Mrs. de Feliz’ writing brings out the details of her story beautifully. She writes clearly, simply, and as one of my favorite writing instructors taught me, she writes like she talks. She provides details described in her memoir in a true and honest way. I highly recommend What About Your Saucepans? I couldn’t put it down, and I suspect you won’t be able to either – especially after you find out the story behind the title.
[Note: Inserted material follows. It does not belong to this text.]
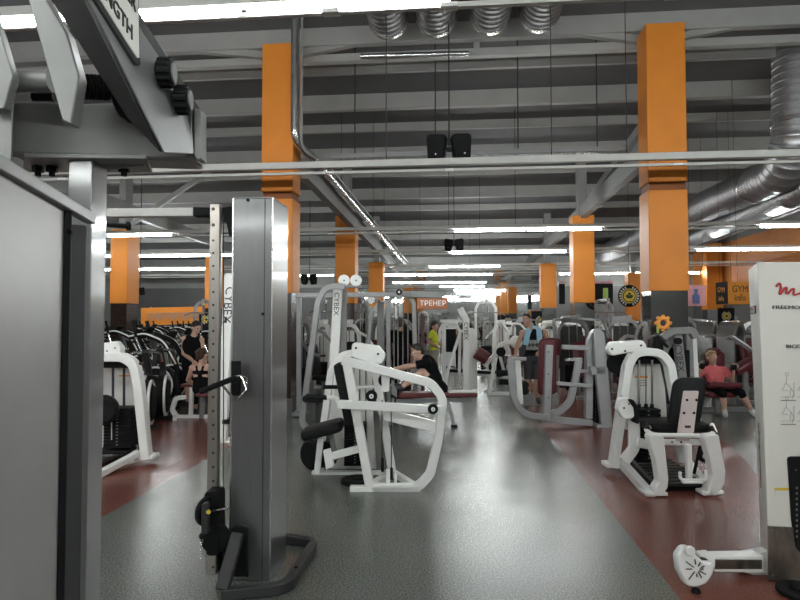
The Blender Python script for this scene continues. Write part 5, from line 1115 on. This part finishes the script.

More about Lindsay de Feliz

Lindsay de Feliz was born, raised and educated in the UK, gaining a degree in French and German at Wolverhampton University, and an MBA at Bradford University. She worked as a marketing lecturer and was Marketing Director for various financial service companies. She then decided to follow her dreams and travel the world as a scuba diving instructor, ending up in the Dominican Republic. (This photo was taken the day she was sworn in as a Dominican citizen.)

Arriving in the Dominican Republic only for a six month contract, she ended up staying, marrying a Dominican, and becoming a stepmother to three young boys. She was then shot in her own home during a burglary and following a long fight against corruption along with her husband, left the life of an expat in a tourist resort to live first in a Dominican town and then in the mountains.

Lindsay published the highly successful memoir, What About Your Saucepans? in 2013 about the first ten years of her life in the Dominican Republic and now lives high up in the Dominican mountains, on a small farm, along with her husband Danilo, three dogs, two cats, one permanent and one temporary foster child and too many chickens to count. She works as a writer, translator, and marketing consultant.

Lindsay writes a blog about the Dominican Republic and daily life here.